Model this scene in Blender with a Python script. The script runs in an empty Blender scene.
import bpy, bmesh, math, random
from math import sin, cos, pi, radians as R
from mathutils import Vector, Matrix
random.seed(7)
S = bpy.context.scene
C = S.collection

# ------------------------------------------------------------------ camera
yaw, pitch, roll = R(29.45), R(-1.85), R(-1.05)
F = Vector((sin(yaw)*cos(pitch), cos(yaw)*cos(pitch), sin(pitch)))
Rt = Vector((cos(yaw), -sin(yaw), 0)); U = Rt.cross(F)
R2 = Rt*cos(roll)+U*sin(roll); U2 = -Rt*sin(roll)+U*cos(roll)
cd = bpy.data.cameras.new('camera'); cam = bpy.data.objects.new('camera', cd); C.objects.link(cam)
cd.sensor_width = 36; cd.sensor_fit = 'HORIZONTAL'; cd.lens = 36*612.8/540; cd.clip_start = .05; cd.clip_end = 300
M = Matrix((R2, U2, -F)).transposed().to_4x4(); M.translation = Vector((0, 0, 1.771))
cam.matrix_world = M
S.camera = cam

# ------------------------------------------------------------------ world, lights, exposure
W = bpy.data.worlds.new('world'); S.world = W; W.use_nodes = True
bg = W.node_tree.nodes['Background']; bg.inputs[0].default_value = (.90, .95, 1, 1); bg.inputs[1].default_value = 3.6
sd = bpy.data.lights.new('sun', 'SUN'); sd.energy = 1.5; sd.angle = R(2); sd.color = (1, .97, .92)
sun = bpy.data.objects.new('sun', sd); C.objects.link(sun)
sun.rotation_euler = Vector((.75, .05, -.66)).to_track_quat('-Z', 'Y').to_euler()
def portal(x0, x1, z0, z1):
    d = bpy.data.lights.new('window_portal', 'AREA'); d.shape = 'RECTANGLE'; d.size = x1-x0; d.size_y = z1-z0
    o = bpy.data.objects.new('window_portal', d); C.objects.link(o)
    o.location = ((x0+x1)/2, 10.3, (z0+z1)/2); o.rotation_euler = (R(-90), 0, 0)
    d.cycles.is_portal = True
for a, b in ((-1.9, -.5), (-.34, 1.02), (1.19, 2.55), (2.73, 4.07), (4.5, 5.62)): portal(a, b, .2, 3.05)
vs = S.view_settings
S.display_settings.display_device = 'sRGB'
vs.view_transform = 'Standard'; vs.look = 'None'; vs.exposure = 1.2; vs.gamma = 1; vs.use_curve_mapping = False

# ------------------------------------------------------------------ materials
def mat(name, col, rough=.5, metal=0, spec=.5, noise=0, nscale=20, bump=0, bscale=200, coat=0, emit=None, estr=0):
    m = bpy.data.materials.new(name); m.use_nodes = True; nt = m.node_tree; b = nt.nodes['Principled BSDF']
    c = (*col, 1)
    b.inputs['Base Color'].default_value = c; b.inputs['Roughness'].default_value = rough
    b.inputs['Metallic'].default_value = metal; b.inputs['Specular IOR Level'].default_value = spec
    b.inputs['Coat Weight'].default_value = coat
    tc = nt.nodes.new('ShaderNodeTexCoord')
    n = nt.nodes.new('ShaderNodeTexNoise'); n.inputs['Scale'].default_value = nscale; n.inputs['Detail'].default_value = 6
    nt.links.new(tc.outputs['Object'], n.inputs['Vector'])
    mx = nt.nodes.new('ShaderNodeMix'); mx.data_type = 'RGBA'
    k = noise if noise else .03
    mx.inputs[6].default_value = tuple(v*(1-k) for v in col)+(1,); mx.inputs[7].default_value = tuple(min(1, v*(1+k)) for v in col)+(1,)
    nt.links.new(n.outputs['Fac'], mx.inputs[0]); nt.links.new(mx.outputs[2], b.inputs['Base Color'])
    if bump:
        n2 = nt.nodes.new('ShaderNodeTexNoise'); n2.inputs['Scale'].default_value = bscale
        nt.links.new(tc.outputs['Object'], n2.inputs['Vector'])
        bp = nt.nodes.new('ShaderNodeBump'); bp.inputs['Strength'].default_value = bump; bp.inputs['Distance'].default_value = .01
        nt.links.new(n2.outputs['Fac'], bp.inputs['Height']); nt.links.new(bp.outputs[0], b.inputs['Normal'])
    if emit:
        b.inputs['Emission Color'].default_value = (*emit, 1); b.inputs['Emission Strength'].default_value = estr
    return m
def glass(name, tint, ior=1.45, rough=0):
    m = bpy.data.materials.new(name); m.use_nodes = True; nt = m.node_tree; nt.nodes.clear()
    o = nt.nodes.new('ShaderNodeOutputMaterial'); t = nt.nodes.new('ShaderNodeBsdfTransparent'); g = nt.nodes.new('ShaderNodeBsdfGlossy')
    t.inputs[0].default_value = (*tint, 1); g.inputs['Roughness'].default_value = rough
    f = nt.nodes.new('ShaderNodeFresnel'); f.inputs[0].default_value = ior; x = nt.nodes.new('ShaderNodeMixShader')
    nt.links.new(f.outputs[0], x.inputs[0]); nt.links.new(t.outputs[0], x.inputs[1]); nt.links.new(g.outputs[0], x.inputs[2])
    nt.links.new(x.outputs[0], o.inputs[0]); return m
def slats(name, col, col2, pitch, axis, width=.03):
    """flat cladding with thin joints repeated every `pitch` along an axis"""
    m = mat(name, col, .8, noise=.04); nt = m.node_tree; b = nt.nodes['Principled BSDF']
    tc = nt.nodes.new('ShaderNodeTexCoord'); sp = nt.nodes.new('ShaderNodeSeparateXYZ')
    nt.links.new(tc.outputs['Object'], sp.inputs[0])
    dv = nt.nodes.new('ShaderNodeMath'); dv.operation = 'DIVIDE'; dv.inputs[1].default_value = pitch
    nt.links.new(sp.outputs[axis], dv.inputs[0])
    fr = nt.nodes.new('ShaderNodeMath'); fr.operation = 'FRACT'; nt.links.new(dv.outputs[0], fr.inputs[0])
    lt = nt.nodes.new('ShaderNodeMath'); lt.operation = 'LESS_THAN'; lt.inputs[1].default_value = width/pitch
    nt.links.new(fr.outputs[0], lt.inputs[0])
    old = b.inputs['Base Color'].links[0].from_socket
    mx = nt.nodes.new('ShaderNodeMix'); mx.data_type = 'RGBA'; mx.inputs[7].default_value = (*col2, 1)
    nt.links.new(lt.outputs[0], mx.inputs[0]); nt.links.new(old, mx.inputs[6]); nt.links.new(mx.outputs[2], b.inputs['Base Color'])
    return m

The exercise
Extract the first line above and each line after it up to and including the one with "C = S.collection", please, exactly and with nothing else.

Written reply
Model this scene in Blender with a Python script. The script runs in an empty Blender scene.
import bpy, bmesh, math, random
from math import sin, cos, pi, radians as R
from mathutils import Vector, Matrix
random.seed(7)
S = bpy.context.scene
C = S.collection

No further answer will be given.